ただし、担保権を行使して物件を競売にかけると、一般的な市場価格より低い金額で落札される可能性が高いことから、実際には銀行と管財人が話し合って、任意売却によってできるだけ多くの金額を確保することになります。それでも一部回収できない債権がある場合、回収できなかった部分は通常の一般債権に分類され、各手続きの方法に従って処理されることになります。
信用保証協会の保証付き融資がある場合の対応
中小企業においては信用力が足りない、十分な担保がないなどの理由から、銀行から必要十分な資金を借りられるとは限りません。そのため、地域の信用保証協会が低額の保証料で保証を与え、銀行から借りられるようにする信用保証という制度があります。この制度を利用すると、会社が倒産した場合には、信用保証協会が会社の債務を肩代わりして弁済しますが、保証協会は、その分を求償権として会社に請求することになります。そのため、会社としては、銀行に対する債務がなくなる代わりに、保証協会に対する債務が残ることになるのです。

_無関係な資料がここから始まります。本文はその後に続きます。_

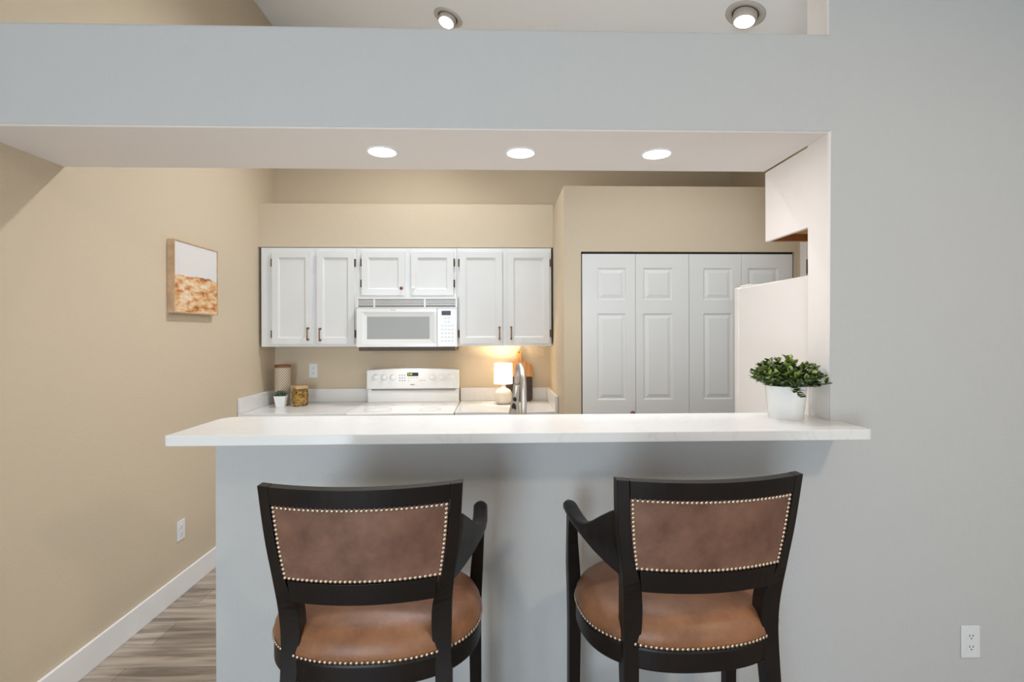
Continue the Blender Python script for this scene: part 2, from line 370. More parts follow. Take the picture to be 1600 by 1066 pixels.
for f in bm.faces:
    f.material_index = 0 if (f.normal.y < -0.6 or (f.normal.x < -0.5 and f.calc_center_median().x < 0)) else 1  # front stays grey, other faces take the colour with warm light in it
bm.to_mesh(me); bm.free()
wf = bpy.data.objects.new('wall_front', me); col.objects.link(wf); struct(wf)
# the rest of the dropped header's depth
struct(mbox(XL, XJ, DWB, DH, ZH, ZT).build('wall_header', M['warm_lit_paint']))
# soffit over the wall cabinets and pantry closet box
XG = 0.4434
struct(mbox(XL, XG, DF + 0.005, DB, 2.172, 2.508).build('wall_soffit', M['beige_wall']))
mb = MB()
PD0, PD1, PDZ = 0.556, 1.985, 2.040
mb.box(XG, PD0, DP, DP + 0.1, 0, 2.471); mb.box(PD1, XR, DP, DP + 0.1, 0, 2.471); mb.box(PD0, PD1, DP, DP + 0.1, PDZ, 2.471)
mb.box(XG, XG + 0.1, DP + 0.1, DB, 0, 2.471); mb.box(XG + 0.1, XR, DP + 0.1, DB, 2.40, 2.471)
struct(mb.build('wall_pantry', M['beige_wall']))
struct(mbox(XG + 0.1, XR, DB - 0.02, DB, 0, 2.40).build('wall_closet', M['dark']))
struct(MB().box(PD0, PD0 + 0.006, DP + 0.028, DP + 0.1, 0, PDZ).box(PD1 - 0.006, PD1, DP + 0.028, DP + 0.1, 0, PDZ).box(PD0 + 0.006, PD1 - 0.006, DP + 0.03, DP + 0.1, PDZ - 0.012, PDZ).build('trim_1', M['dark']))
# baseboards
struct(mbox(XL, XL + 0.014, YN, 3.62, 0, 0.128).build('baseboard_left', M['trim'], bevel=0.003))
struct(mbox(-0.955, XE, DW - 0.014, DW, 0, 0.128).build('baseboard_front', M['trim'], bevel=0.003))
struct(mbox(XE - 0.014, XE, YN, DW - 0.014, 0, 0.128).build('baseboard_living', M['trim'], bevel=0.003))
# door in the kitchen's right wall, with casing
d3 = struct(mbox(XR - 0.012, XR, 2.72, 3.20, 0.01, 2.03).build('door_3', M['doorw'], bevel=0.002))
mbox(XR - 0.020, XR - 0.012, 3.185, 3.20, 1.88, 1.97).build('hinge', M['brass'], d3)
struct(mbox(XR - 0.018, XR, 3.204, 3.27, 0, 2.10).build('trim_2', M['warm_lit_paint'], bevel=0.003))

# bifold pantry doors: four moulded leaves, two pairs
STEPS = [(0.008, 0.007), (0.014, 0.008), (0.036, 0.001)]
def leaf_mesh(x0, x1, px0, px1):
    b = MB(); y = DP + 0.012
    rects = [(px0, px1, 1.721, 1.934), (px0, px1, 1.061, 1.633), (px0, px1, 0.16, 0.93)]
    b.panel(x0, x1, 0.012, 2.026, y, rects, STEPS); b.slab_back(x0, x1, 0.012, 2.026, y, y + 0.03)
    return b
edges = [0.564, 0.9195, 1.2765, 1.630, 1.977]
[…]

この求償債務については、会社が倒産した後には社長個人が背負うケースが多く、求償債務の取り扱いについて社長個人が保証協会と話し合いをすることになります。
従業員への対応
会社を倒産すると決めたら真っ先に頭に思い浮かぶのが従業員の顛末です。会社を倒産するにあたって、最も苦労するのは社長であるのは間違いありませんが、解雇される従業員にもそれぞれの生活があります。解雇する従業員のことをどこまで気にかけることができるのか、社長の誠意が問われる局面です。
以下では、社長が会社を倒産させるにあたって、従業員への対応のポイントを挙げます。
- 社長は絶対に逃げず、最後の1人になるまで質問には答え、説明責任を果たすこと
社長の説明責任として、今後の手続きについて質問されるのが通常ですから、代理人となる弁護士に同行を求めるなどするとよいでしょう。

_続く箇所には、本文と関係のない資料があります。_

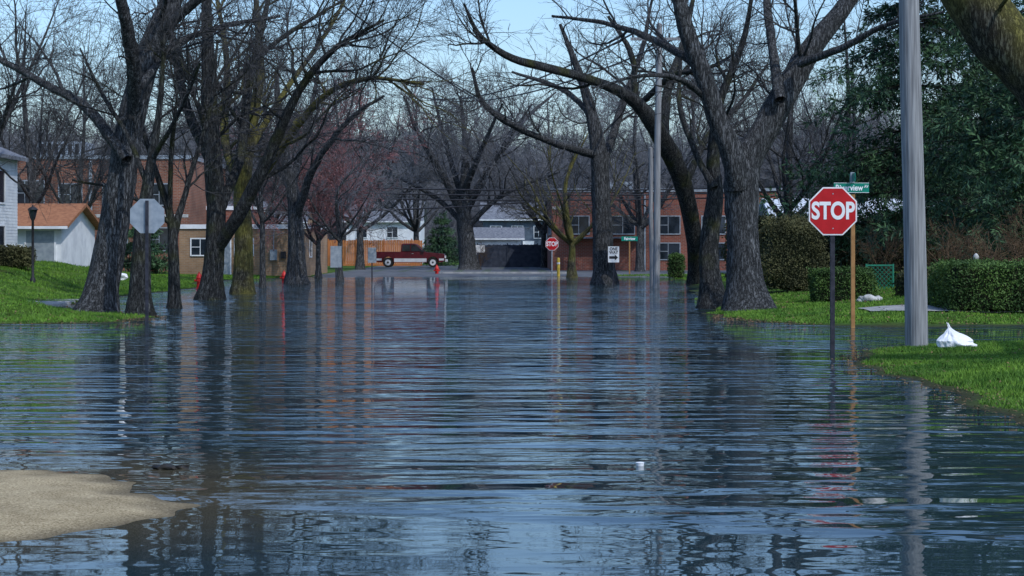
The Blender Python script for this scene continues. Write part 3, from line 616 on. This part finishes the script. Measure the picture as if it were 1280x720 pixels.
def wires(pairs):
    Ps=[]
    for a,c,sag in pairs:
        a=np.array(a);c=np.array(c); t=np.linspace(0,1,30)[:,None]; p=a*(1-t)+c*t; p[:,2]-=4*sag*(t*(1-t))[:,0]; Ps.append(p)
    P=np.array(Ps); V,Fq=tubes(P,np.full(P.shape[:2],0.045),4); link(bpy.data.objects.new('power_lines',npmesh('power_lines',V,Fq,[M['dark']])))
wires([(W(300,228,112),W(1000,232,112),0.4),(W(300,235,112),W(1000,238,112),0.4),(W(300,243,112),W(1000,244,112),0.35),(W(300,262,112),W(690,250,112),0.3),
 ((p1[0]-1.1,73,p1[2]-0.4),W(520,120,150),1.2),((p1[0]+1.1,73,p1[2]-0.4),W(535,123,150),1.2),(W(395,-20,70),W(700,175,150),0.8)])
for px,D,pt,pb in((41,62,258,340),(90,80,268,336)):
    x=(px-640)/F*D; z0=hz(x,D); zt=H-(pt-309)/F*D; e=empty('street_lamp',(x,D,0))
    b=MB(); b.lathe(0,0,[(0.1,z0-0.1),(0.1,z0+0.1),(0.05,z0+0.2),(0.045,zt-0.5),(0.08,zt-0.45),(0.09,zt-0.42)],10,'dark'); b.build('post',e,smooth=True)
    b=MB(); b.lathe(0,0,[(0.08,zt-0.42),(0.15,zt-0.12)],6,'glass'); b.lathe(0,0,[(0.2,zt-0.12),(0.12,zt-0.04),(0.03,zt),(0.02,zt+0.06)],8,'dark')
    for k in range(6):
        a=k*math.pi/3; b.tube((0.085*math.cos(a),0.085*math.sin(a),zt-0.42),(0.155*math.cos(a),0.155*math.sin(a),zt-0.12),0.01,0.01,5,'dark')
    b.build('lantern',e)
def hydrant(px,py,D,s=1.0):
    x=(px-640)/F*D; z=H-(py-309)/F*D; e=empty('fire_hydrant',(x,D,z))
    b=MB(); pr=[(0.17,-0.1),(0.17,0.03),(0.12,0.05),(0.115,0.45),(0.15,0.47),(0.15,0.52),(0.12,0.56),(0.10,0.64),(0.05,0.70),(0.035,0.72),(0.035,0.77),(0.01,0.775)]
    b.lathe(0,0,[(r*s,q*s) for r,q in pr],14,'hyd')
    for d in((1,0),(-1,0),(0,-1)):
        rr=0.055 if d[1]==0 else 0.075
        b.tube((d[0]*0.1*s,d[1]*0.1*s,0.38*s),(d[0]*0.2*s,d[1]*0.2*s,0.38*s),rr*s,rr*s,10,'hyd'); b.tube((d[0]*0.2*s,d[1]*0.2*s,0.38*s),(d[0]*0.23*s,d[1]*0.23*s,0.38*s),0.025*s,0.025*s,5,'hyd')
    b.build('body',e,smooth=True)
hydrant(249,361,72,0.9); hydrant(355,356,85,0.9); hydrant(546,345,108,0.9)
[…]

- 業種によっては、社長自ら取引先などを回り、従業員の引き受けが可能か交渉すること
- 未払い給料や退職金に当てる財源を1円でも多く確保するため、破産管財人の業務に協力すること
従業員への給料・退職金の支払いについては、未払賃金立替制度の活用など、可能な限り対策を計りましょう。下記の記事に詳細を解説していますので併せてご確認ください。
- 雇用保険や社会保険の手続き等、労務関係の手続きを可能な限り済ませること
取引先への対応
会社を倒産させるにあたって、取引先へ迷惑をかけることは避けられません。倒産の前後において取引先への対応を誤ると、その迷惑がさらに拡大してしまうことになります。
以下では、社長が会社を倒産させるにあたって、取引先への対応について注意すべきポイントを挙げます。
- 迷惑を掛けるからといって、特定の取引先にだけ債務を返済することはしない
- 倒産の方針を固めた後は、可能な限り仕入は現金決済とし、買掛金を増やさないようにする
- 倒産の方針は絶対に秘密にする
下記にそれぞれの理由を解説します。
特定の取引先にだけ債務を返済してはいけない理由
会社の倒産を検討している段階において、特定の取引先にだけ債務を返済することはやってはいけません。全ての債権者は平等に扱わなければならず、一部の取引先にだけ優先して弁済した場合、破産管財人によって弁済を取り消されることになります。さらに、社長個人の債務の免責が受けられなくなる可能性もあるので、絶対にやってはいけません。なお、こっそり懇意にしている取引先にだけ債務を返済したとしても、破産申立ての段階で、少なくとも直近2年間の通帳コピーの提出が求められ、必ずばれます。
仕入れは現金とし、買掛金を増やすべきではない理由
倒産の直前に買掛により仕入れることは、債権者にとっては取り込み詐欺だと非難される原因となる上、悪質な場合には犯罪にもなりますので、厳に慎まなくてはなりません。
倒産の方針を秘密にする理由
スムーズな倒産手続きのために、取り付け騒ぎなどの混乱を回避するのは必須です。取引先に黙って倒産手続きに入ることは不義理とも思われますが、会社の倒産の噂は、想像以上にずっと早く広がってしまうものです。②のように、仕入代金の支払方法を変更するような場合など、取引先への説明が苦しいこともありますが、具体的な対応については弁護士と相談し、秘密が保たれるよう十分気をつけましょう。
まとめ
以上のとおり、会社の倒産手続きまでに社長が対応しなければならないことは多岐にわたり、慎重な対応が求められる事項も多くあります。夜逃げなどをすることなく、きちんとした手続きにより会社を整理し、自身の人生の再出発をするためにも、まずは弁護士に相談し、今後の対応のサポートを受けるようにしましょう。